Additionally, the decision of the hearing justice to exclude the two foreign documents provides no basis for a reversal.
Conclusion
For these reasons, the judgment of the Superior Court is affirmed.
. In her statement to the police, Ms. Marino described the man who had attempted to break into her home as a light-skinned black man with dark, curly hair.
. The hearing justice found that this photo array was not generated pursuant to the practice typically employed by the Providence Police Department. According to Detective Drohan’s testimony, the Providence Police Department did not have any pictures of David Ferrara that it could use in a photo array. However, upon learning that Mr. Fer-
. Joey Beaver is, in fact, Ms. Marino’s son. It appears from the record that defendant knew Joey from prison and wanted to talk to Joey’s mother about the possibility of staying at her apartment.
. The two documents proffered by the defense were: (1) the "Attorney General Guidelines for Preparing and Conducting Photo and Live Lineup Identification Procedures” (2001) promulgated by the New Jersey Attorney General; and (2) "Eyewitness Evidence: A Training Guide for Law Enforcement” (2003) promulgated by the United States Department of Justice. These documents discuss the methods of conducting photo arrays which are preferred by these two agencies.

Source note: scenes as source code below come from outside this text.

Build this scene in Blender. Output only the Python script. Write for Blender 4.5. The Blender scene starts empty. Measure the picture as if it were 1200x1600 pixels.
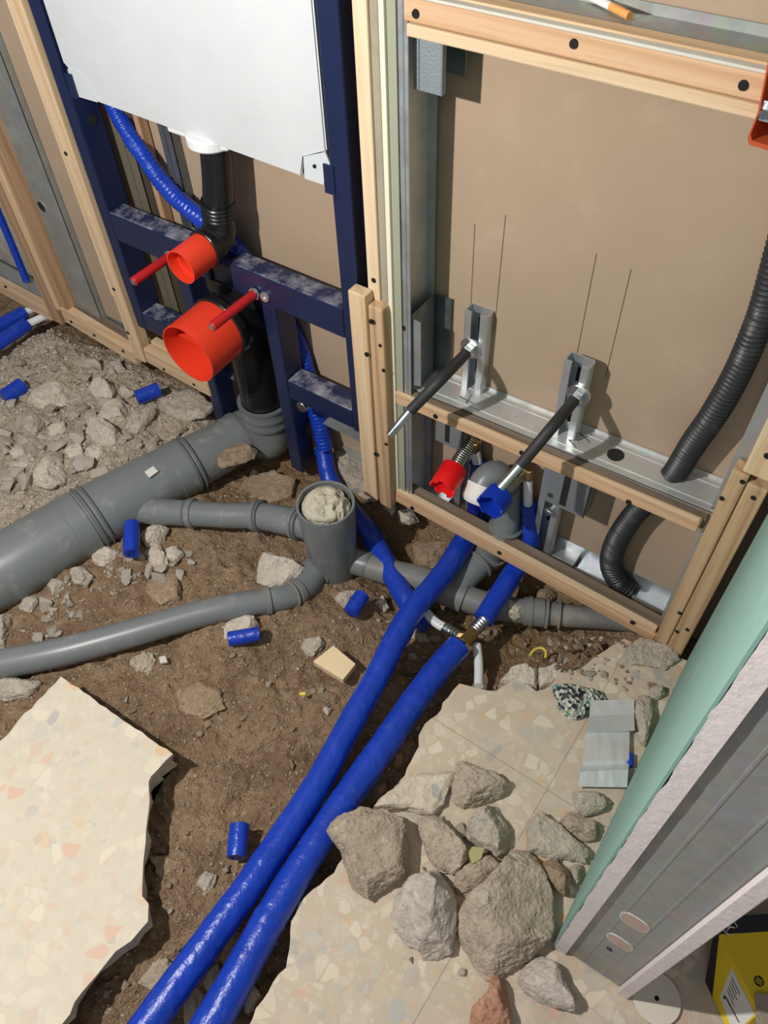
import bpy, bmesh, math, random
import numpy as np
from mathutils import Vector, Matrix, noise

C = bpy.context.scene.collection
SC = bpy.context.scene
# ------------------------------------------------------------------ camera
MR = [[0.8184, 0.5737, -0.0335], [0.4291, -0.6488, -0.6284], [-0.3823, 0.4999, -0.7772]]
_u, _s, _v = np.linalg.svd(np.array(MR)); MR = _u @ _v      # world -> camera (x right, y down, z forward)
FPX = 1231.9
CAM = np.array([0.0, -0.7266, 1.1])
cam = bpy.data.cameras.new('camera'); camo = bpy.data.objects.new('camera', cam); C.objects.link(camo)
rot = Matrix([[MR[0][i], -MR[1][i], -MR[2][i]] for i in range(3)]).to_4x4()
camo.matrix_world = Matrix.Translation(Vector(CAM)) @ rot
cam.sensor_fit = 'VERTICAL'; cam.sensor_height = 36.0; cam.lens = FPX / 1600 * 36.0
cam.clip_start = 0.02; cam.clip_end = 50
SC.camera = camo
# ------------------------------------------------------------------ light and exposure
SC.view_settings.view_transform = 'Standard'; SC.view_settings.look = 'None'
SC.view_settings.gamma = 1.0; SC.view_settings.use_curve_mapping = False
SC.view_settings.exposure = 0.32
w = bpy.data.worlds.new('world'); SC.world = w; w.use_nodes = True
w.node_tree.nodes['Background'].inputs[0].default_value = (0.80, 0.88, 1.0, 1)
w.node_tree.nodes['Background'].inputs[1].default_value = 0.13
LAMP = (-0.68, -0.86, 1.12)
ld = bpy.data.lights.new('work_lamp', 'POINT'); ld.energy = 41; ld.shadow_soft_size = 0.014; ld.color = (1.0, 0.965, 0.905)
lo = bpy.data.objects.new('work_lamp', ld); C.objects.link(lo); lo.location = LAMP
ld = bpy.data.lights.new('fill_light', 'AREA'); ld.energy = 5; ld.size = 1.2; ld.color = (1.0, 0.97, 0.93)  # added soft fill light, not a lamp that stands in the room
lo = bpy.data.objects.new('fill_light', ld); C.objects.link(lo); lo.location = (0.3, -2.2, 2.3)
lo.rotation_euler = (Vector((-0.3, 0, 0)) - Vector(lo.location)).to_track_quat('-Z', 'Y').to_euler()

# ------------------------------------------------------------------ measuring helpers: a point of the photo on a known plane
def ray(x, y):
    return MR.T @ np.array([(x - 600) / FPX, (y - 800) / FPX, 1.0])
def W(x, y, Y=0.0):
    r = ray(x, y); return Vector(CAM + r * (Y - CAM[1]) / r[1])
def G(x, y, z=0.0):
    r = ray(x, y); return Vector(CAM + r * (z - CAM[2]) / r[2])
def zdep(p): return float((MR @ (np.array(p) - CAM))[2])
def rad(p, px): return px * 0.5 * zdep(p) / FPX

# ------------------------------------------------------------------ materials
MATS = {}
def newmat(name):
    m = bpy.data.materials.new(name); m.use_nodes = True
    nt = m.node_tree; b = nt.nodes['Principled BSDF']
    MATS[name] = m
    return m, nt, b
def N(nt, typ, **kw):
    n = nt.nodes.new(typ)
    for k, v in kw.items():
        if k in ('operation', 'blend_type', 'feature', 'data_type', 'noise_dimensions', 'wave_type', 'bands_direction', 'distance', 'voronoi_dimensions', 'clamp'):
            setattr(n, k, v)
        else:
            n.inputs[k].default_value = v
    return n
def ramp(nt, stops, src=None, interp='LINEAR'):
    r = nt.nodes.new('ShaderNodeValToRGB'); cr = r.color_ramp; cr.interpolation = interp
    while len(cr.elements) < len(stops): cr.elements.new(0.5)
    for e, (p, c) in zip(cr.elements, stops):
        e.position = p; e.color = (c[0], c[1], c[2], 1) if not isinstance(c, (int, float)) else (c, c, c, 1)
    if src is not None: nt.links.new(src, r.inputs[0])
    return r
def mix(nt, a, b, fac, mode='MIX'):
    n = nt.nodes.new('ShaderNodeMixRGB'); n.blend_type = mode
    for i, s in ((0, fac), (1, a), (2, b)):
        if isinstance(s, (int, float)): n.inputs[i].default_value = s
        elif isinstance(s, tuple): n.inputs[i].default_value = (*s, 1)
        else: nt.links.new(s, n.inputs[i])
    return n.outputs[0]
def coords(nt, scale=(1, 1, 1), rot=(0, 0, 0)):
    t = nt.nodes.new('ShaderNodeTexCoord'); mp = nt.nodes.new('ShaderNodeMapping')
    mp.inputs['Scale'].default_value = scale; mp.inputs['Rotation'].default_value = rot
    nt.links.new(t.outputs['Object'], mp.inputs[0]); return mp.outputs[0]
def noi(nt, vec, scale, detail=5, rough=0.6):
    n = nt.nodes.new('ShaderNodeTexNoise'); n.inputs['Scale'].default_value = scale
    n.inputs['Detail'].default_value = detail; n.inputs['Roughness'].default_value = rough
    nt.links.new(vec, n.inputs['Vector']); return n.outputs[0]
def vor(nt, vec, scale, feature='F1', rnd=1.0):
    n = nt.nodes.new('ShaderNodeTexVoronoi'); n.feature = feature
    n.inputs['Scale'].default_value = scale; n.inputs['Randomness'].default_value = rnd
    nt.links.new(vec, n.inputs['Vector']); return n
def bump(nt, b, h, strength=0.3, dist=0.01, prev=None):
    n = nt.nodes.new('ShaderNodeBump'); n.inputs['Strength'].default_value = strength; n.inputs['Distance'].default_value = dist
    nt.links.new(h, n.inputs['Height'])
    if prev is not None: nt.links.new(prev, n.inputs['Normal'])
    nt.links.new(n.outputs[0], b.inputs['Normal']); return n.outputs[0]

def plain(name, col, rough=0.5, metal=0.0, spots=0.0, spotcol=(0.5, 0.45, 0.38), spotscale=18, bmp=0.0, bscale=60, thr=0.55):
    m, nt, b = newmat(name)
    b.inputs['Roughness'].default_value = rough; b.inputs['Metallic'].default_value = metal
    v = coords(nt)
    n1 = noi(nt, v, 7, 4)
    c = mix(nt, tuple(x * 0.86 for x in col), tuple(min(1, x * 1.1) for x in col), n1)
    if spots:
        s = ramp(nt, [(thr, 0.0), (min(1, thr + .2), spots)], noi(nt, v, spotscale, 8, 0.68))
        c = mix(nt, c, spotcol, s.outputs[0])
        rr = mix(nt, (rough,) * 3, (0.85,) * 3, s.outputs[0]); nt.links.new(rr, b.inputs['Roughness'])
    nt.links.new(c, b.inputs['Base Color'])
    if bmp: bump(nt, b, noi(nt, v, bscale, 5), bmp, 0.002)
    return m

def wood(name, axis, light, dark, dirt=0.0):
    m, nt, b = newmat(name); b.inputs['Roughness'].default_value = 0.72
    sc = [26, 26, 26]; sc[axis] = 1.6
    v = coords(nt, tuple(sc)); vo = coords(nt)
    n1 = noi(nt, v, 1.0, 3, 0.5)
    wv = nt.nodes.new('ShaderNodeTexWave'); wv.wave_type = 'BANDS'; wv.bands_direction = 'DIAGONAL'
    sw = [55, 55, 55]; sw[axis] = 1.5
    v3 = coords(nt, tuple(sw))
    wv.inputs['Scale'].default_value = 0.5; wv.inputs['Distortion'].default_value = 7; wv.inputs['Detail'].default_value = 2; wv.inputs['Detail Scale'].default_value = 0.6
    nt.links.new(v3, wv.inputs['Vector'])
    g = ramp(nt, [(0.0, 0.0), (0.55, 0.25), (1.0, 1.0)], wv.outputs['Color'])
    gg = mix(nt, g.outputs[0], n1, 0.45)
    c = mix(nt, light, dark, gg)
    fine = [260, 260, 260]; fine[axis] = 9
    nf = noi(nt, coords(nt, tuple(fine)), 1.0, 3, 0.6)
    c = mix(nt, c, tuple(x * 0.72 for x in dark), ramp(nt, [(0.52, 0.0), (0.8, 0.5)], nf).outputs[0])
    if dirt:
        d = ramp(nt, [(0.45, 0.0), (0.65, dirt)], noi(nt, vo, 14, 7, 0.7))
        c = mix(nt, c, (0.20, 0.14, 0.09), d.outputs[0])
    nt.links.new(c, b.inputs['Base Color'])
    bump(nt, b, nf, 0.35, 0.0012)
    return m

def steel(name, col=(0.50, 0.53, 0.55), rough=0.38, metal=0.75, dust=0.35, spangle=True):
    m, nt, b = newmat(name); b.inputs['Metallic'].default_value = metal
    v = coords(nt)
    c1 = mix(nt, tuple(x * 0.8 for x in col), tuple(min(1, x * 1.15) for x in col), noi(nt, v, 9, 6))
    if spangle:
        vo = vor(nt, v, 90); c1 = mix(nt, c1, vo.outputs['Color'], 0.05)
    d = ramp(nt, [(0.5, 0.0), (0.72, dust)], noi(nt, v, 16, 7, 0.68))
    c = mix(nt, c1, (0.46, 0.42, 0.36), d.outputs[0]); nt.links.new(c, b.inputs['Base Color'])
    r = ramp(nt, [(0.3, rough * 0.8), (0.75, min(1, rough * 1.7))], noi(nt, v, 22, 6)); nt.links.new(r.outputs[0], b.inputs['Roughness'])
    return m

def sepval(nt, col):
    s = nt.nodes.new('ShaderNodeSeparateColor'); nt.links.new(col, s.inputs[0]); return s.outputs[0]
def stone(name, a, bcol, spec=0.0, gran=60, bs=0.6):
    m, nt, b = newmat(name); b.inputs['Roughness'].default_value = 0.93; b.inputs['Specular IOR Level'].default_value = 0.25
    v = coords(nt)
    c = mix(nt, a, bcol, ramp(nt, [(0.3, 0.0), (0.7, 1.0)], noi(nt, v, 22, 7, 0.7)).outputs[0])
    vv = vor(nt, v, 150)
    c = mix(nt, c, tuple(x * 0.7 for x in a), ramp(nt, [(0.0, 0.0), (1.0, 0.4)], sepval(nt, vv.outputs['Color'])).outputs[0])
    c = mix(nt, c, tuple(x * 0.40 for x in a), ramp(nt, [(0.54, 0.0), (0.68, 0.7)], noi(nt, v, 75, 8, 0.75)).outputs[0])
    c = mix(nt, c, (0.52, 0.37, 0.24), ramp(nt, [(0.56, 0.0), (0.7, 0.35)], noi(nt, v, 16, 5, 0.7)).outputs[0])
    if spec:
        c = mix(nt, c, (0.72, 0.68, 0.6), ramp(nt, [(0.60, 0.0), (0.68, spec)], noi(nt, v, 120, 3, 0.6)).outputs[0])
    nt.links.new(c, b.inputs['Base Color'])
    h = mix(nt, noi(nt, v, gran, 8, 0.72), noi(nt, v, 320, 3, 0.6), 0.3)
    bump(nt, b, h, bs, 0.006)
    return m

def terrazzo(name, base, dusty, dustcol, joints=False, chip=48, strong=False):
    m, nt, b = newmat(name); b.inputs['Roughness'].default_value = 0.62; b.inputs['Specular IOR Level'].default_value = 0.3
    v = coords(nt)
    # warped coordinates give angular, irregular chips
    wn = nt.nodes.new('ShaderNodeTexNoise'); wn.inputs['Scale'].default_value = 30; nt.links.new(v, wn.inputs['Vector'])
    wadd = nt.nodes.new('ShaderNodeVectorMath'); wadd.operation = 'MULTIPLY_ADD'
    nt.links.new(wn.outputs['Color'], wadd.inputs[0]); wadd.inputs[1].default_value = (0.012, 0.012, 0.004); nt.links.new(v, wadd.inputs[2])
    vw = wadd.outputs[0]
    col = None
    cur = mix(nt, tuple(x * 0.93 for x in base), tuple(min(1, x * 1.06) for x in base), noi(nt, v, 30, 5))
    pal = [(0.0, (0.74, 0.66, 0.52)), (0.14, (0.60, 0.50, 0.38)), (0.26, (0.68, 0.60, 0.50)), (0.38, (0.52, 0.50, 0.44)), (0.48, (0.66, 0.40, 0.30)),
           (0.56, (0.34, 0.36, 0.38)), (0.64, (0.72, 0.64, 0.52)), (0.76, (0.60, 0.47, 0.38)), (0.86, (0.70, 0.42, 0.20)), (0.90, (0.44, 0.46, 0.46)), (0.96, (0.76, 0.68, 0.56))]
    for sc_, thr, keep, amt in ((chip * 2.1, 0.05, 0.30, 0.45), (chip, 0.06, 0.45, 0.85)):
        vf = vor(nt, vw, sc_); ve = vor(nt, vw, sc_, 'DISTANCE_TO_EDGE')
        sep = nt.nodes.new('ShaderNodeSeparateColor'); nt.links.new(vf.outputs['Color'], sep.inputs[0])
        pc = ramp(nt, pal, sep.outputs[0], 'CONSTANT')
        edge = ramp(nt, [(thr, 0.0), (thr + 0.03, amt)], ve.outputs['Distance'])
        have = ramp(nt, [(keep, 0.0), (keep + 0.01, 1.0)], sep.outputs[1])
        f = mix(nt, edge.outputs[0], have.outputs[0], 1.0, 'MULTIPLY')
        # soften strength per chip so that many are faint
        vary = ramp(nt, [(0.0, 0.35 if strong else 0.12), (0.6, 0.8 if strong else 0.5), (1.0, 1.0)], sep.outputs[2])
        f = mix(nt, f, vary.outputs[0], 1.0, 'MULTIPLY')
        cur = mix(nt, cur, pc.outputs[0], f)
    d = ramp(nt, [(0.35, dusty * 0.45), (0.7, dusty)], noi(nt, v, 9, 8, 0.7))
    cur = mix(nt, cur, dustcol, d.outputs[0])
    if strong:
        cur = mix(nt, cur, (0.80, 0.73, 0.60), ramp(nt, [(0.55, 0.0), (0.75, 0.5)], noi(nt, v, 22, 9, 0.75)).outputs[0])
        cur = mix(nt, cur, (0.36, 0.27, 0.18), ramp(nt, [(0.55, 0.0), (0.72, 0.45)], noi(nt, v, 7, 9, 0.7)).outputs[0])
    cur = mix(nt, cur, (0.30, 0.24, 0.17), ramp(nt, [(0.62, 0.0), (0.8, 0.6 * dusty + 0.12)], noi(nt, v, 45, 7, 0.75)).outputs[0])
    if joints:
        mp = nt.nodes.new('ShaderNodeMapping'); t = nt.nodes.new('ShaderNodeTexCoord'); nt.links.new(t.outputs['Object'], mp.inputs[0])
        mp.inputs['Location'].default_value = (0.068, 0.300, 0)
        s = nt.nodes.new('ShaderNodeSeparateXYZ'); nt.links.new(mp.outputs[0], s.inputs[0])
        ms = []
        for o in (0, 1):
            a1 = N(nt, 'ShaderNodeMath', operation='MULTIPLY'); a1.inputs[1].default_value = 1 / 0.7; nt.links.new(s.outputs[o], a1.inputs[0])
            a2 = N(nt, 'ShaderNodeMath', operation='PINGPONG'); a2.inputs[1].default_value = 0.5; nt.links.new(a1.outputs[0], a2.inputs[0])
            a3 = N(nt, 'ShaderNodeMath', operation='LESS_THAN'); a3.inputs[1].default_value = 0.0011; nt.links.new(a2.outputs[0], a3.inputs[0])
            ms.append(a3.outputs[0])
        mx = N(nt, 'ShaderNodeMath', operation='MAXIMUM'); nt.links.new(ms[0], mx.inputs[0]); nt.links.new(ms[1], mx.inputs[1])
        ml = N(nt, 'ShaderNodeMath', operation='MULTIPLY'); nt.links.new(mx.outputs[0], ml.inputs[0]); ml.inputs[1].default_value = 0.6
        cur = mix(nt, cur, (0.28, 0.22, 0.16), ml.outputs[0])
    nt.links.new(cur, b.inputs['Base Color'])
    bump(nt, b, noi(nt, v, 160, 6, 0.7), 0.2, 0.002)
    return m

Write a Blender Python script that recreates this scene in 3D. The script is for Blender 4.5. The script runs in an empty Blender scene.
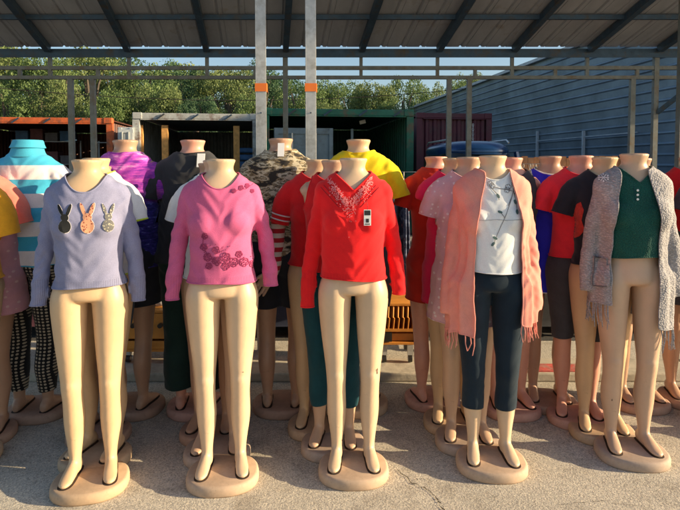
import bpy, bmesh, math, random
import numpy as np
from mathutils import Vector, Matrix, noise
from mathutils.bvhtree import BVHTree
from mathutils.geometry import tessellate_polygon

R = math.radians
sc = bpy.context.scene
COL = sc.collection

# ------------------------------------------------------------------ camera and picture-to-place helpers
FPX, TILT, CH, PCY = 546.0, R(2.5), 1.5, 188.8
def ray(px, py):
    u, v = (px-340)/FPX, (PCY-py)/FPX
    return Vector((u, math.cos(TILT)+v*math.sin(TILT), -math.sin(TILT)+v*math.cos(TILT)))
def at(px, py, Y):
    d = ray(px, py); return Vector((0, 0, CH)) + d*(Y/d.y)
def gp(px, py, z=0.0):
    d = ray(px, py); return Vector((0, 0, CH)) + d*((z-CH)/d.z)
cam = bpy.data.cameras.new('camera'); co = bpy.data.objects.new('camera', cam); COL.objects.link(co)
cam.sensor_width = 36; cam.lens = FPX/680*36; cam.shift_y = -(255-PCY)/680
cam.clip_start = .05; cam.clip_end = 2000
co.location = (0, 0, CH); co.rotation_euler = (R(90)-TILT, 0, 0)
sc.camera = co

# ------------------------------------------------------------------ materials
def new_mat(name):
    m = bpy.data.materials.new(name); m.use_nodes = True
    nt = m.node_tree; b = nt.nodes['Principled BSDF']; return m, nt, b
def N(nt, t, **k):
    n = nt.nodes.new(t)
    for a, v in k.items():
        if a.startswith('i_'):
            key = a[2:]; key = int(key) if key.isdigit() else key
            n.inputs[key].default_value = v
        else: setattr(n, a, v)
    return n
def ramp(nt, stops, interp='LINEAR'):
    r = nt.nodes.new('ShaderNodeValToRGB'); r.color_ramp.interpolation = interp
    e = r.color_ramp.elements
    while len(e) < len(stops): e.new(.5)
    for i, (p, c) in enumerate(stops):
        e[i].position = p; e[i].color = (*c, 1) if len(c) == 3 else c
    return r
def coords(nt, scale=(1, 1, 1), rot=(0, 0, 0)):
    tc = nt.nodes.new('ShaderNodeTexCoord'); mp = nt.nodes.new('ShaderNodeMapping')
    mp.inputs['Scale'].default_value = scale; mp.inputs['Rotation'].default_value = rot
    nt.links.new(tc.outputs['Object'], mp.inputs['Vector']); return mp.outputs['Vector']
def noise_n(nt, vec, scale, detail=4, rough=.55):
    n = N(nt, 'ShaderNodeTexNoise', i_Scale=scale, i_Detail=detail, i_Roughness=rough)
    nt.links.new(vec, n.inputs['Vector']); return n
def mixc(nt, fac, a, b, mode='MIX'):
    m = nt.nodes.new('ShaderNodeMix'); m.data_type = 'RGBA'; m.blend_type = mode
    for s, i in ((fac, 0), (a, 6), (b, 7)):
        if hasattr(s, 'links'): nt.links.new(s, m.inputs[i])
        else: m.inputs[i].default_value = (*s, 1) if isinstance(s, tuple) and len(s) == 3 else s
    return m.outputs[2]
def bump(nt, b, h, strength=.3, dist=.002):
    bp = N(nt, 'ShaderNodeBump', i_Strength=strength, i_Distance=dist)
    nt.links.new(h, bp.inputs['Height']); nt.links.new(bp.outputs['Normal'], b.inputs['Normal'])

def plain(name, col, rough=.6, metal=0, var=.18, nscale=6, bumpd=0, dirt=None):
    m, nt, b = new_mat(name); v = coords(nt)
    n = noise_n(nt, v, nscale, 6, .62)
    c1 = tuple(max(0, c*(1-var)) for c in col); c2 = tuple(min(1, c*(1+var)) for c in col)
    r = ramp(nt, [(.3, c1), (.7, c2)]); nt.links.new(n.outputs['Fac'], r.inputs['Fac'])
    out = r.outputs['Color']
    if dirt:
        n2 = noise_n(nt, v, nscale*.6, 8, .7); r2 = ramp(nt, [(.5, (0, 0, 0)), (.68, (1, 1, 1))])
        nt.links.new(n2.outputs['Fac'], r2.inputs['Fac']); out = mixc(nt, r2.outputs['Color'], out, dirt)
    nt.links.new(out, b.inputs['Base Color'])
    b.inputs['Roughness'].default_value = rough; b.inputs['Metallic'].default_value = metal
    if bumpd:
        n3 = noise_n(nt, v, nscale*8, 5, .6); bump(nt, b, n3.outputs['Fac'], .5, bumpd)
    return m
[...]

. Since the hearing justice found that there was no misidentification present in this case, it is not necessary for us to reach the merits of defendant’s contention that the photo array employed by the Providence police was unduly suggestive. It is worth noting, however, that the hearing justice found defendant's argument on this point — that the photo array violated his constitutional right to due process because, out of the six photos shown to Ms. Marino, defendant was the only non-Caucasian — to be unconvincing. The hearing justice noted:
"I think that a better photo-spread could have been prepared. But, I certainly don't find this one unduly suggestive.
"[Wjhen I came into the courtroom the first time and saw the defendant in this case for the first time, quite frankly, I did not even think that he was a light-skinned Afro-American, and maybe that he is or he isn’t. But I would state for the record, * * * the defendant’s skin color is no darker than mine or most Caucasians I know who tan up during the summer months.
"There are many ethnic groups that this defendant may be related to. And so to state that the defendant is the only black or Afro-American, or a person of color in the photo-spread is, I think, fair argument, but I think it’s misleading.”
Based upon these statements, it appears that even the hearing justice was not able to determine defendant’s ethnicity. Accordingly, we cannot find that the photo array shown to Ms. Marino in this case was unduly suggestive.